Rockwell Collins UK furnished the mylar domes in the WST and TFTD. The RCAF is taking a page from the playbook of the training systems for the US CV-22 Osprey and other aircraft fleets by field- ing a Deployable TFTD (DTFTD) for the CH-147F fleet. The service invested in the device to sustain the skills of pilots while deployed as well as to support mission rehearsal events. Of note, the device is fitted with a classroom behind the training device to support mission rehearsal activities.

The DTFTD can be transported in one aircraft and can then be setup and operational in 48-72 hours. A 450 THS-initiated, internal proof of concept for the device was scheduled for late 2015 at Wainwright Garrison, Alberta.

A fourth device, an integrated gunnery trainer (IGT), will provide training for door gunners, loadmasters and flight engineers. The 180 x 95 degree FOV system supplements the ability to network the device with the WST and TFDT.

McKenna cited the IGT’s initial ROIs, noting the challenges in obtaining range time for CH-147F live fire events and the cost savings from not using live ammunition. “This is a massive enabler from my point of view. And we don’t think this is only a Chinook device,” leaving open the possibility other type rotary aircraft crews can train in it.

ACME Worldwide provided the IGT’s reconfigurable fuselage and enclosure, lighting, replica weapons, and mounts to CAE. Porta-King delivered the IGT shelter. CAE has provided other technologies to the 450 THS end user. Of particular note, a tactical control center ingrates all four training devices. Additionally, CAE has provided a NVG Simulation/Trainer, four virtual simulation-based classrooms and other products. Night Readiness is a supplier to CAE for the NVG Simulation Trainer.

Training Envelope
The squadron CO summarized how the ATC’s training infrastructure has expanded his community’s training readiness envelope. In one mission scenario, three separate 450 THS crews in three separate training devices can conduct a day/night, three-ship air assault using NVGs. “They are linked in the same environment. They can ‘see’ each other in that same environment. And they can use the IGT sim and plug it into the back end of one of the other three devices and the gunner is now part of that crew. This is a level of mission rehearsal simulation capability I have never seen in my career.”

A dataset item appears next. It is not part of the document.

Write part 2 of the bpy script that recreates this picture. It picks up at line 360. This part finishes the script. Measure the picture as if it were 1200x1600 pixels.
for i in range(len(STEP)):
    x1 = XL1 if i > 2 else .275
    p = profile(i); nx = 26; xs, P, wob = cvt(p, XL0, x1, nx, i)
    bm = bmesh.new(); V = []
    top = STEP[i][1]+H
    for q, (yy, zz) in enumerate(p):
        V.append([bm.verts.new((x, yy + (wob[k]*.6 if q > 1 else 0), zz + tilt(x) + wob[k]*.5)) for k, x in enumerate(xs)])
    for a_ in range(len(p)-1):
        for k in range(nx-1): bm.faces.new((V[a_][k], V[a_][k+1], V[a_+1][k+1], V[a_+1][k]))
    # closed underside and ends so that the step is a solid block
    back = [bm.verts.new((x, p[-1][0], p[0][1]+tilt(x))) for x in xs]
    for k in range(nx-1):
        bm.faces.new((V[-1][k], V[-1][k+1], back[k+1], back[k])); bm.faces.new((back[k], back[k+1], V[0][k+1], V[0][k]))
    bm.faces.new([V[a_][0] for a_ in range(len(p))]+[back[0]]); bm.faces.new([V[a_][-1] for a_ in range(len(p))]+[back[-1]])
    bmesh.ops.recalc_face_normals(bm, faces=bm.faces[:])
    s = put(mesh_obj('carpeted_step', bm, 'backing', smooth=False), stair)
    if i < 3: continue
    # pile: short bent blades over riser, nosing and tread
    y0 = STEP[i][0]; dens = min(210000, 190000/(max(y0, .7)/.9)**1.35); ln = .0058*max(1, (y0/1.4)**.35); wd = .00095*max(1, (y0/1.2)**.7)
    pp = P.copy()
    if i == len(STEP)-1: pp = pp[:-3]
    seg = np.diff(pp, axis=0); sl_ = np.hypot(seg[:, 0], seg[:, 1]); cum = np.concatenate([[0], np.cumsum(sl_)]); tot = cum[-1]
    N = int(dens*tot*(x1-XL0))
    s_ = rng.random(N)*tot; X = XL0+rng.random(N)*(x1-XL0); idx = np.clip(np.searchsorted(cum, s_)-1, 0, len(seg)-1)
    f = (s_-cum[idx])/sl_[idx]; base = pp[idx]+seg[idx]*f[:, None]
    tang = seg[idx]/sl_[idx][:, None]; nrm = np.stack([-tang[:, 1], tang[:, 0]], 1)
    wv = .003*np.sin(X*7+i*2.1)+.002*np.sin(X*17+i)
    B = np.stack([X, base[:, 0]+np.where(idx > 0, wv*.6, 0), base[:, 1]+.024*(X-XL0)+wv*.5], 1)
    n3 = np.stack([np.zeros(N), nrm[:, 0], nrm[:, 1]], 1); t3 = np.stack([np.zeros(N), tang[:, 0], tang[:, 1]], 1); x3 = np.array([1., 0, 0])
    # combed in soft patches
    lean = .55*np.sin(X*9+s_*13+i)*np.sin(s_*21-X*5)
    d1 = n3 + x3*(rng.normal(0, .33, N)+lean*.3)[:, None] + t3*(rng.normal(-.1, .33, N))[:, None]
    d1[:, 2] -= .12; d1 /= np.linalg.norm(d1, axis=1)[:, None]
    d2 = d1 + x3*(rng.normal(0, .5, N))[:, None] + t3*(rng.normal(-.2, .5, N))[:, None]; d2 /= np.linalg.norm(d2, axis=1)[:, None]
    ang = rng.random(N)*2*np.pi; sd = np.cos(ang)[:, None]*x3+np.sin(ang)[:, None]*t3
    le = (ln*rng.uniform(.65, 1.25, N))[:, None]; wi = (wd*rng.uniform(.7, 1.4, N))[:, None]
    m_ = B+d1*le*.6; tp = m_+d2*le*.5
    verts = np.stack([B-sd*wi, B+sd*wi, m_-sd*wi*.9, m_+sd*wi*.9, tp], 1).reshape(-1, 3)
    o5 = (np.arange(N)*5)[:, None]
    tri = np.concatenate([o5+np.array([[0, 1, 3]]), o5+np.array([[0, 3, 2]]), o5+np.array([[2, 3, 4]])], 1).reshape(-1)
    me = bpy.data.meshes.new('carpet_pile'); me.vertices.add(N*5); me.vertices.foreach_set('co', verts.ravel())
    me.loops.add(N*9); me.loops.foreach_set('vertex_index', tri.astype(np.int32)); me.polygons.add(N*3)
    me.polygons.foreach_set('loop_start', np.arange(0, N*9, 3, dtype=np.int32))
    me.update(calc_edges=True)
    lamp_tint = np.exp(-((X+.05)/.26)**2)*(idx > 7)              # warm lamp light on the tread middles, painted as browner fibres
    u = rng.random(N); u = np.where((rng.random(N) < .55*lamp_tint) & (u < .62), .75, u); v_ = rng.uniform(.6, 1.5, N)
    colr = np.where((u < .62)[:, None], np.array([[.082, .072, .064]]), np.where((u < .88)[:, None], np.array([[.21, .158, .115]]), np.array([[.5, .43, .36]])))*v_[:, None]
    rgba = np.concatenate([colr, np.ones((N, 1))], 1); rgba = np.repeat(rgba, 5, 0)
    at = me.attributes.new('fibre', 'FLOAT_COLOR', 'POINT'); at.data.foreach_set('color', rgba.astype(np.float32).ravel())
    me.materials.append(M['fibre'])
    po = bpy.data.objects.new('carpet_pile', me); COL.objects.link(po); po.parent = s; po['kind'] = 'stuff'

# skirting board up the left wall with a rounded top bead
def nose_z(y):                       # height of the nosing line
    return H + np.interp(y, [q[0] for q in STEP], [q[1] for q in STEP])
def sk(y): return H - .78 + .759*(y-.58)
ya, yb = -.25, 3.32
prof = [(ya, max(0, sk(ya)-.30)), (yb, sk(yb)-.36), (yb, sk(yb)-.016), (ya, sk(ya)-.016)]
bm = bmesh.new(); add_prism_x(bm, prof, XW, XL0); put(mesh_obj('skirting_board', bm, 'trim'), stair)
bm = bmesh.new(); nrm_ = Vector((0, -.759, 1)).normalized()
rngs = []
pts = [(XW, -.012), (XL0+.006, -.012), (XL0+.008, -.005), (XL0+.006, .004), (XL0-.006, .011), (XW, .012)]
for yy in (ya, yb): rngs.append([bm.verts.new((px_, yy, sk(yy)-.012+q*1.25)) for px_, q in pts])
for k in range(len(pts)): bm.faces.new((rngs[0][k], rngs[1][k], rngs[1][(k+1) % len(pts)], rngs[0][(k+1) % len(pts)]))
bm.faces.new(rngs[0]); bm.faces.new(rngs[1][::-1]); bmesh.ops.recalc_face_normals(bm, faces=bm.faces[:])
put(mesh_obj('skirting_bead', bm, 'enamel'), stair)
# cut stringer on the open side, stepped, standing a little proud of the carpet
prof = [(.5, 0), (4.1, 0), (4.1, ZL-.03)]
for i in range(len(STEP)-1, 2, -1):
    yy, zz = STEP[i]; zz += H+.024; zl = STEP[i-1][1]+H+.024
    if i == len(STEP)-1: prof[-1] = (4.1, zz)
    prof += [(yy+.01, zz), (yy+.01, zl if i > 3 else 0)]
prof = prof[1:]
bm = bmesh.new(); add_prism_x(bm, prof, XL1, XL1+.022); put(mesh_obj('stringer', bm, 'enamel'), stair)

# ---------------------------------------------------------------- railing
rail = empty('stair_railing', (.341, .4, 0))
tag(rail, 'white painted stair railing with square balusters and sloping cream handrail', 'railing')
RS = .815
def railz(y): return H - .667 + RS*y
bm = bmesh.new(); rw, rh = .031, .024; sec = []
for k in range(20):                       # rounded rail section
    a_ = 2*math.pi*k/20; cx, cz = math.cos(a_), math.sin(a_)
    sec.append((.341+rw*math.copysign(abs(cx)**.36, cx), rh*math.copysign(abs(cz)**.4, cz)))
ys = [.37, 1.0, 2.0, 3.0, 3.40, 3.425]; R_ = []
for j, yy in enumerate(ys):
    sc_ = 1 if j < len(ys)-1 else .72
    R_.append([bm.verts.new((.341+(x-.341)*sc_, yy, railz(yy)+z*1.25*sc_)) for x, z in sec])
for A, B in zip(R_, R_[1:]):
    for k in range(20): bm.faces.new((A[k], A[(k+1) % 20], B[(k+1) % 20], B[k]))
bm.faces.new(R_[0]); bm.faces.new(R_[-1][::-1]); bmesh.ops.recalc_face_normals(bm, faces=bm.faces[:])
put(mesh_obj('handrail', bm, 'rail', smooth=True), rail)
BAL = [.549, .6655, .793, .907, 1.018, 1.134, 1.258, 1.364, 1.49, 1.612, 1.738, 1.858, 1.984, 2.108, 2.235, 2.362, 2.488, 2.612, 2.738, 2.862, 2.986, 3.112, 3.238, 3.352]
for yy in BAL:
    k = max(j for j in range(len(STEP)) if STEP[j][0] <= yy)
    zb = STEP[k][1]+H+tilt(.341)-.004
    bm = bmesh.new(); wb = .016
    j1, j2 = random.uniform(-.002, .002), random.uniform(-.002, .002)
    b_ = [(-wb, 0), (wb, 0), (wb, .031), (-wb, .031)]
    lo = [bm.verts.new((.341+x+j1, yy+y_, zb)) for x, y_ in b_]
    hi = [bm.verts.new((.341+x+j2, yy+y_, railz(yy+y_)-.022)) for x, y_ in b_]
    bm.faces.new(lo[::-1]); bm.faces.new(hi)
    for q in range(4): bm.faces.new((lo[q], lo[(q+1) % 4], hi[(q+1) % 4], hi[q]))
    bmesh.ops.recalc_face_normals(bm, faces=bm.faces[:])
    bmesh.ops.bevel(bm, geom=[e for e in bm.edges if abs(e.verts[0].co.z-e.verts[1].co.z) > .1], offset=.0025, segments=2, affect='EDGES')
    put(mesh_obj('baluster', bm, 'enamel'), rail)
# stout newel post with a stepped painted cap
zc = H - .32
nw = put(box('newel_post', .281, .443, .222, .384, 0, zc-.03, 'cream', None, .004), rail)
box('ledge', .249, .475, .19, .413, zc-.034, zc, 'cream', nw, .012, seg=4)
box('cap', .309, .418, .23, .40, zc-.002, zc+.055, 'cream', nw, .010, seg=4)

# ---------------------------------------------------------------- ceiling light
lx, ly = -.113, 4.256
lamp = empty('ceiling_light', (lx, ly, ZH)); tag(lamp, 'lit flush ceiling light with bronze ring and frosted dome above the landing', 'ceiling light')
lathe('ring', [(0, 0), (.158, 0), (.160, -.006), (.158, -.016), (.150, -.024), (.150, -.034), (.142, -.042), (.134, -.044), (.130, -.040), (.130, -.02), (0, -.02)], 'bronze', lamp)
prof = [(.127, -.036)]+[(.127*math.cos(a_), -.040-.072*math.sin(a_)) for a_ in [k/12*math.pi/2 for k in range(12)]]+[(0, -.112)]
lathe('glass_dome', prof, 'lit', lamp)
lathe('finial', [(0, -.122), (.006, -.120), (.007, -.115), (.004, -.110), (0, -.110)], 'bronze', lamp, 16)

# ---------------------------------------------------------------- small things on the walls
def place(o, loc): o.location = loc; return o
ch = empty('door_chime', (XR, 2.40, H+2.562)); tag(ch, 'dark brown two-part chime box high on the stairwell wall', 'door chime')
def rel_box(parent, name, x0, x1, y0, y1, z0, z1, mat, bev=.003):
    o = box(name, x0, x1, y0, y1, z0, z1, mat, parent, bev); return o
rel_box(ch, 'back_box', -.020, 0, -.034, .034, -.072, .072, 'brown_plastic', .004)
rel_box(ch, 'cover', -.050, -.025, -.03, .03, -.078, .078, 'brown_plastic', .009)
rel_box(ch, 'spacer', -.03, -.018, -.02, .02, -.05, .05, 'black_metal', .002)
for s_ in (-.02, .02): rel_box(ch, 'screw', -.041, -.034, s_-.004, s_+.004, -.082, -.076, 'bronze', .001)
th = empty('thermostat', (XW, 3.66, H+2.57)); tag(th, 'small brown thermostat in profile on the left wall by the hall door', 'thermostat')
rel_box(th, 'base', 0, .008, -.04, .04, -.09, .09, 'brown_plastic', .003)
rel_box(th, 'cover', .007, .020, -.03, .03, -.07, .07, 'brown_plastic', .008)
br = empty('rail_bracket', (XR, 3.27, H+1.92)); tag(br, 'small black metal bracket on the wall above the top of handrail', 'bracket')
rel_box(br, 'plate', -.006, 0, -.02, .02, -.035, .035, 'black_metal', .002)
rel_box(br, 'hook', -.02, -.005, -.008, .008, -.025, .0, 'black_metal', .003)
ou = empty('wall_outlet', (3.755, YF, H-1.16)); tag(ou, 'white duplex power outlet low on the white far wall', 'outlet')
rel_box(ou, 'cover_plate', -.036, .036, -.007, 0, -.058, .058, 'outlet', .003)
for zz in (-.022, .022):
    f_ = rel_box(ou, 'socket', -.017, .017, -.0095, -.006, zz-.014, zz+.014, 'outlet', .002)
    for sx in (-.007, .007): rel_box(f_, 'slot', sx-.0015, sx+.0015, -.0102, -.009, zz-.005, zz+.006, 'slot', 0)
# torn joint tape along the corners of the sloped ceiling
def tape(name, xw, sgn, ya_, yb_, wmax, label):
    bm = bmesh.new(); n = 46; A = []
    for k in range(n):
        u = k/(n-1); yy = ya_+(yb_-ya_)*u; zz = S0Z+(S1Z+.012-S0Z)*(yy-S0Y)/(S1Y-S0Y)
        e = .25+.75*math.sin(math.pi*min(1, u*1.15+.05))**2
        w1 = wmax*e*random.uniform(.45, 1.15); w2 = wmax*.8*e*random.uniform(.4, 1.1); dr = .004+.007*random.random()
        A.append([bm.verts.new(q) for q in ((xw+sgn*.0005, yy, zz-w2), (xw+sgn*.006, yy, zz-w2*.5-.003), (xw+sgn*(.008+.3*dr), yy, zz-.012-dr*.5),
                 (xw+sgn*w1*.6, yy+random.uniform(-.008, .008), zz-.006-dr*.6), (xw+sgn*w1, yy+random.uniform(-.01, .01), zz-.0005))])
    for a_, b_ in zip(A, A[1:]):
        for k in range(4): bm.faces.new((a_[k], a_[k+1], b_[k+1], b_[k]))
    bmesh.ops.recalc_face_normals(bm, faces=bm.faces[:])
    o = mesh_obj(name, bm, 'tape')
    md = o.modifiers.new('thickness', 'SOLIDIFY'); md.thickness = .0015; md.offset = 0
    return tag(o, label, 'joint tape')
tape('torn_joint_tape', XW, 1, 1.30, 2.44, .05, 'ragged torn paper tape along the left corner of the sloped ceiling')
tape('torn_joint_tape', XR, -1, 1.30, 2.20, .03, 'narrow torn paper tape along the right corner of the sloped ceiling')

The squadron commander later reflected on the reality of CH-147F operations – with Chinooks often flying at formation, pilots on NVGs, usually at 140 kts at 50 ft (15 m) above tree canopies, and opened the door for further community discussion on the mix of sims and live flights in the training pipeline. “This is very tactile work. We’re not an airline. And how much simulation you can use to get a guy to that point is up for debate on the world stage right now.” While McKenna asserted that he had never seen simulation “this good” he cautioned, “We can do more but need to get the data sets and decide what more we can do and grow it methodically based on that data.”